*Supplied information*:

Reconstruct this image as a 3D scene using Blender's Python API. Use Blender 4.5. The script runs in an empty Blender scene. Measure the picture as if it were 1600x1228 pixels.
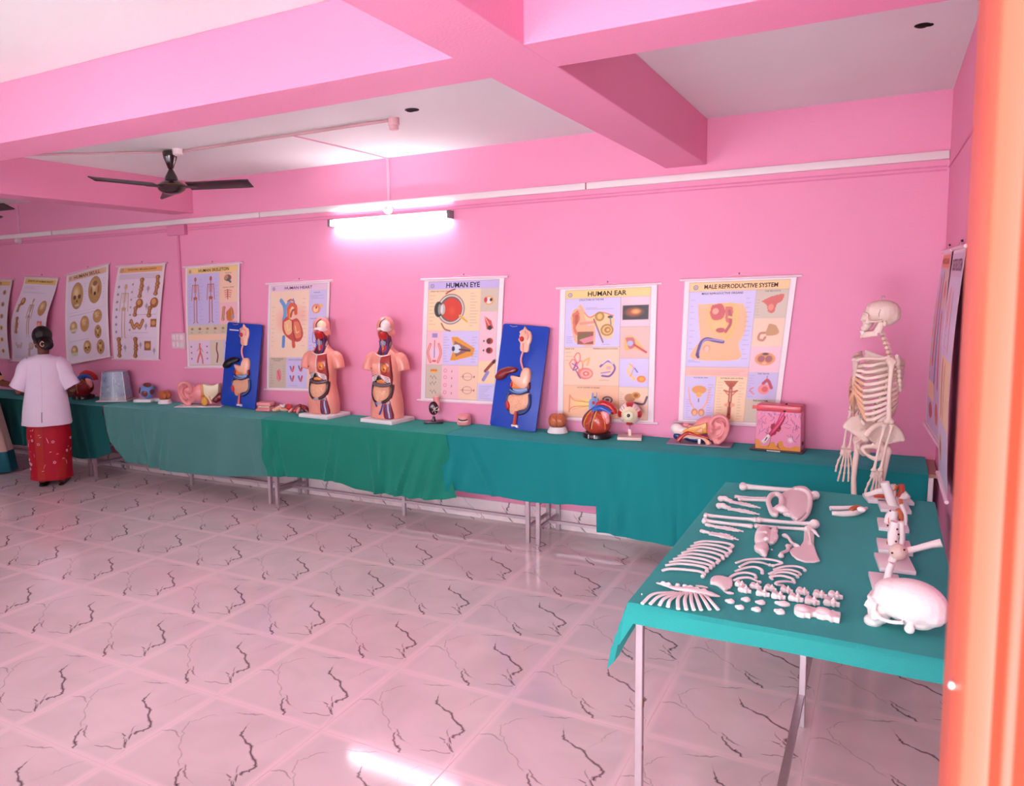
import bpy, bmesh, math, random
import numpy as np
from mathutils import Vector, Matrix, Euler
from mathutils import noise as mnoise
from mathutils.geometry import delaunay_2d_cdt

random.seed(7)
SC = bpy.context.scene
COL = SC.collection
PI = math.pi

# ------------------------------------------------------------------ camera
F_PX, PPX, PPY = 1222.1, 684.25, 588.81
YAW, PITCH, ROLL, CAM_H = 0.520886, -0.107994, -0.0200698, 1.82465
cam_d = bpy.data.cameras.new('camera')
cam = bpy.data.objects.new('camera', cam_d)
COL.objects.link(cam)
SC.camera = cam
cam_d.sensor_fit = 'HORIZONTAL'
cam_d.sensor_width = 36.0
cam_d.lens = F_PX / 1600 * 36
cam_d.shift_x = (800 - PPX) / 1600
cam_d.shift_y = -(614 - PPY) / 1600
cam_d.clip_start = 0.02
_f = Vector((-math.sin(YAW) * math.cos(PITCH), math.cos(YAW) * math.cos(PITCH), math.sin(PITCH)))
_r = Vector((math.cos(YAW), math.sin(YAW), 0))
_u = _r.cross(_f)
R2 = _r * math.cos(ROLL) + _u * math.sin(ROLL)
U2 = _u * math.cos(ROLL) - _r * math.sin(ROLL)
cam.matrix_world = Matrix(((R2.x, U2.x, -_f.x, 0), (R2.y, U2.y, -_f.y, 0), (R2.z, U2.z, -_f.z, CAM_H), (0, 0, 0, 1)))
cam_d.dof.use_dof = True
cam_d.dof.focus_distance = 4.2
cam_d.dof.aperture_fstop = 9.0

# ------------------------------------------------------------------ world, daylight and exposure
world = bpy.data.worlds.new('sky')
SC.world = world
world.use_nodes = True
world.node_tree.nodes['Background'].inputs[0].default_value = (0.86, 0.92, 1.0, 1)
world.node_tree.nodes['Background'].inputs[1].default_value = 0.5
SC.view_settings.view_transform = 'Standard'
SC.view_settings.look = 'None'
SC.view_settings.exposure = 0.64
SC.view_settings.gamma = 1.0
SC.view_settings.use_curve_mapping = False


def area_light(name, loc, target, sx, sy, power, col=(1, 1, 1)):
    d = bpy.data.lights.new(name, 'AREA')
    d.shape = 'RECTANGLE'
    d.size, d.size_y, d.energy, d.color = sx, sy, power, col
    o = bpy.data.objects.new(name, d)
    COL.objects.link(o)
    o.location = loc
    o.rotation_euler = (Vector(target) - Vector(loc)).to_track_quat('-Z', 'Y').to_euler()
    return o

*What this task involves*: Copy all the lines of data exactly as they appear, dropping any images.

*Solution to this task*:
Reconstruct this image as a 3D scene using Blender's Python API. Use Blender 4.5. The script runs in an empty Blender scene. Measure the picture as if it were 1600x1228 pixels.
import bpy, bmesh, math, random
import numpy as np
from mathutils import Vector, Matrix, Euler
from mathutils import noise as mnoise
from mathutils.geometry import delaunay_2d_cdt

random.seed(7)
SC = bpy.context.scene
COL = SC.collection
PI = math.pi

# ------------------------------------------------------------------ camera
F_PX, PPX, PPY = 1222.1, 684.25, 588.81
YAW, PITCH, ROLL, CAM_H = 0.520886, -0.107994, -0.0200698, 1.82465
cam_d = bpy.data.cameras.new('camera')
cam = bpy.data.objects.new('camera', cam_d)
COL.objects.link(cam)
SC.camera = cam
cam_d.sensor_fit = 'HORIZONTAL'
cam_d.sensor_width = 36.0
cam_d.lens = F_PX / 1600 * 36
cam_d.shift_x = (800 - PPX) / 1600
cam_d.shift_y = -(614 - PPY) / 1600
cam_d.clip_start = 0.02
_f = Vector((-math.sin(YAW) * math.cos(PITCH), math.cos(YAW) * math.cos(PITCH), math.sin(PITCH)))
_r = Vector((math.cos(YAW), math.sin(YAW), 0))
_u = _r.cross(_f)
R2 = _r * math.cos(ROLL) + _u * math.sin(ROLL)
U2 = _u * math.cos(ROLL) - _r * math.sin(ROLL)
cam.matrix_world = Matrix(((R2.x, U2.x, -_f.x, 0), (R2.y, U2.y, -_f.y, 0), (R2.z, U2.z, -_f.z, CAM_H), (0, 0, 0, 1)))
cam_d.dof.use_dof = True
cam_d.dof.focus_distance = 4.2
cam_d.dof.aperture_fstop = 9.0

# ------------------------------------------------------------------ world, daylight and exposure
world = bpy.data.worlds.new('sky')
SC.world = world
world.use_nodes = True
world.node_tree.nodes['Background'].inputs[0].default_value = (0.86, 0.92, 1.0, 1)
world.node_tree.nodes['Background'].inputs[1].default_value = 0.5
SC.view_settings.view_transform = 'Standard'
SC.view_settings.look = 'None'
SC.view_settings.exposure = 0.64
SC.view_settings.gamma = 1.0
SC.view_settings.use_curve_mapping = False


def area_light(name, loc, target, sx, sy, power, col=(1, 1, 1)):
    d = bpy.data.lights.new(name, 'AREA')
    d.shape = 'RECTANGLE'
    d.size, d.size_y, d.energy, d.color = sx, sy, power, col
    o = bpy.data.objects.new(name, d)
    COL.objects.link(o)
    o.location = loc
    o.rotation_euler = (Vector(target) - Vector(loc)).to_track_quat('-Z', 'Y').to_euler()
    return o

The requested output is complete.